Tnx to both of you for the getbacks. I'll get back re the great SaranWrap caper after the weekend (he said optimistically...we're all on 24-hour call re this bloody Y2whatnot).
Re ticking...do you live in a warm/hot locale?
Now that;s settled (at least here) I can ignore it too.
Agreed, I've spent some awesome holidays in Port Angeles/Townsend, Anacortes, etc.
As a side note, if the transmission problems are really problems why not suggest that the engineers go back and re-create the Torqueflite tranny. It held up under the torque of the 383's, 426 hemi's and 440's. Many times we can learn from the past.
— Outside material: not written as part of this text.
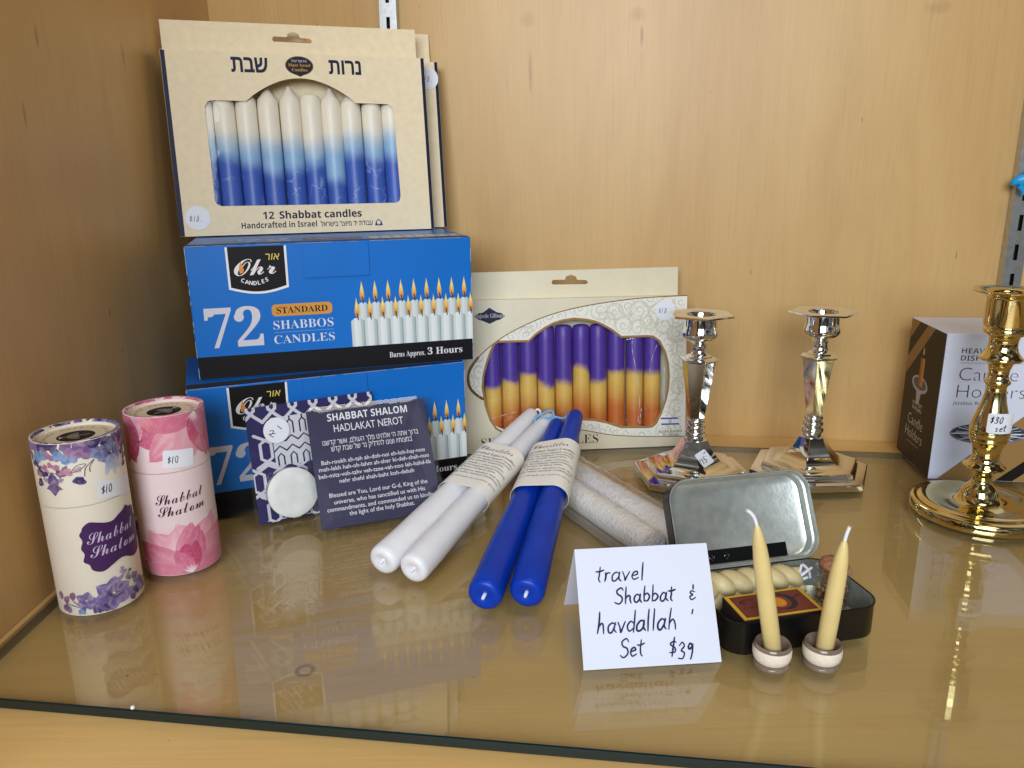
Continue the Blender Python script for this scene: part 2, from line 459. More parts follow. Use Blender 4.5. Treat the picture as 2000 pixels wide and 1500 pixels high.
class MB:
    """collects shapes (mm) into one mesh"""
    def __init__(s):
        s.v, s.f, s.m = [], [], []
    def add(s, vs_, fs_, mi=0, M4=None):
        o = len(s.v)
        for p in vs_:
            p = Vector(p)
            s.v.append(M4 @ p if M4 else p)
        for f in fs_:
            s.f.append([i + o for i in f]); s.m.append(mi)
        return s
    def box(s, a, b, mi=0, M4=None):
        (x0, y0, z0), (x1, y1, z1) = a, b
        v = [(x0, y0, z0), (x1, y0, z0), (x1, y1, z0), (x0, y1, z0), (x0, y0, z1), (x1, y0, z1), (x1, y1, z1), (x0, y1, z1)]
        return s.add(v, [(0, 3, 2, 1), (4, 5, 6, 7), (0, 1, 5, 4), (1, 2, 6, 5), (2, 3, 7, 6), (3, 0, 4, 7)], mi, M4)
    def loft(s, rings, mi=0, cap0=False, cap1=False, M4=None, closed=True):
        n = len(rings[0]); v = [p for r_ in rings for p in r_]; f = []
        for i in range(len(rings) - 1):
            for j in range(n if closed else n - 1):
                k_ = (j + 1) % n
                f.append((i * n + j, i * n + k_, (i + 1) * n + k_, (i + 1) * n + j))
        if cap0: f.append(tuple(reversed(range(n))))
        if cap1: f.append(tuple((len(rings) - 1) * n + j for j in range(n)))
        return s.add(v, f, mi, M4)
    def lathe(s, prof, n=48, mi=0, cap0=False, cap1=False, M4=None, rot=0.0):
        rings = [[(r_ * math.cos(rot + 2 * math.pi * j / n), r_ * math.sin(rot + 2 * math.pi * j / n), z) for j in range(n)] for r_, z in prof]
        return s.loft(rings, mi, cap0, cap1, M4)
    def tube(s, path, rad, n=12, mi=0, caps=True):
        path = [Vector(p) for p in path]
        rings = []; prev = None
        for i, p in enumerate(path):
            d = (path[min(i + 1, len(path) - 1)] - path[max(i - 1, 0)]).normalized()
            if prev is None:
                a = d.orthogonal().normalized()
            else:
                a = (prev - d * prev.dot(d)).normalized()
            prev = a; b = d.cross(a)
            r_ = rad[i] if hasattr(rad, '__len__') else rad
            rings.append([p + (a * math.cos(2 * math.pi * j / n) + b * math.sin(2 * math.pi * j / n)) * r_ for j in range(n)])
        return s.loft(rings, mi, caps, caps)
    def plate(s, outer, holes=(), y0=0.0, y1=0.6, mi=0, M4=None, side=None):
        """flat board in the x-z plane with real thickness along y"""
        loops = [list(outer)] + [list(h) for h in holes]
        pts = [p for l in loops for p in l]
        tri = tessellate_polygon([[Vector((p[0], p[1], 0)) for p in l] for l in loops])
        n = len(pts)
        v = [(p[0], y0, p[1]) for p in pts] + [(p[0], y1, p[1]) for p in pts]
        f = []
        for a, b, c in tri:
            ax, bx, cx = pts[a], pts[b], pts[c]
            ccw = (bx[0] - ax[0]) * (cx[1] - ax[1]) - (bx[1] - ax[1]) * (cx[0] - ax[0]) > 0
            t3 = (a, b, c) if ccw else (c, b, a)
            f.append(t3); f.append(tuple(reversed([q + n for q in t3])))
        s.add(v, f, mi, M4)
        o = 0
        for l in loops:
            k_ = len(l)
            s.add([(p[0], y0, p[1]) for p in l] + [(p[0], y1, p[1]) for p in l],
                  [(i, (i + 1) % k_, (i + 1) % k_ + k_, i + k_) for i in range(k_)], mi if side is None else side, M4)
        return s
    def build(s, name, mats, parent=None, smooth=None, bevel=0.0, mw=None):
        me = bpy.data.meshes.new(name)
        me.from_pydata([tuple(p * S) for p in s.v], [], s.f)
        me.polygons.foreach_set('material_index', s.m)
        me.validate(); me.update()
        bm = bmesh.new(); bm.from_mesh(me)
        bmesh.ops.remove_doubles(bm, verts=bm.verts, dist=1e-6)
        bmesh.ops.recalc_face_normals(bm, faces=bm.faces)
        bm.to_mesh(me); bm.free()
        if not isinstance(mats, (list, tuple)): mats = [mats]
        return finish(name, me, mats, parent, smooth, bevel, mw)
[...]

An old saying which rings true many times is this...if it ain't broke don't fix it. Could be a bonus for you if they consider your recommendation. Would appreciate your thoughts on the subjects.
I own a 98 Dakota 4x4 with the 5.2L and am planning to replace it with a Dak. Quad cab or F150 4 door this summer. I have not gotten the chance to drive the 4.7L yet and I was curious if anyone has driven Dakotas with both the 4.7L and 5.2L to compare. I have already read the opinions of those that have the 4.7L so I am mainly only interested in direct comparisons of the two.
Things I'm curious about...
4.7L vs 5.2L:
- in fuel mileage.
- in felt power and torque (I know what the numbers say, how about how it feels)
- 2000 4x4 improvements over the 97-99 4x4s (feel of new front suspension and new rack/pinion steering)
To note something else, when posting messages about mileage, some people forget to post if their 4.7L Dakota is 4x4 or 4x2 / manual or automatic. Please include this information since it makes a difference in the mileage.
FYI, my 98 4x4 auto, 31x10.5x15 tires, gets about 14.5 daily which inlcudes my highway only drive to work at about 70mph. More city driving on the weekends brings that down even more. Step it down even once a day and average drops at least 1 mpg. Long trips at about 73mph cruise control gets me 15 - 16 mpg. Driving 55 - 60 brings that up to 17 - 18 mpg.
Thanks in advance to anyone that can compare the 4.7L to the 5.2L with actual experience.
Chad
I can, however comment on the suggestion of "go back to the filler cap in the valve cover".
The valve covers on this engine are magnesium and thus, are very thin to save weight. In fact, the service manual specifically says that NOTHING should touch the valve covers. Even a rubber hose or a wire-loom can, over time, wear right through a valve cover due to vibration. I suspect that the properties of the magnesium led to the moving of the oil-fill and PCV valve away from the valve-covers where these items are commonly found.
Warning, if you loan your truck to someone they will invariably release the hood while trying to get to the brake release; I don't know how strong the second catch is on the hood but I'd bet the hood could blow over the truck at fwy speed if left on the second catch.
I truly believe if the oil-fill-tube is insulated from the cold air blast of the radiator fan, the re-condensation of the 'fumes' from the crankcase would not occur in that area any more.
I have been toying with trying some type of insulation on my oil-fill-tube and have determined that the following characteristics are desirable.
- Heat resistant (Must be able to withstand underhood temperatures)
- NON porous (Must not become soaked if oil is spilled during filling)
- Flexible (This would make it easier to install well)
I have also read about one person that fashioned a sheet metal heat shield directly in front of the oil-fill-tube (between oil-fill and radiator fan) This may be another option. If one were to use several layers of thin aluminum, ( Metal flashing as found in Home Depot) It would meet many of the above criteria. The multiple layers would improve insulating qualities if a slight air-gap were allowed between the layers and RTV Silicone were used to 'seal' the ends. Someone who is creative with metalworking would be able to utilize several of the existing bolts near the oil-fill-tube to attach it.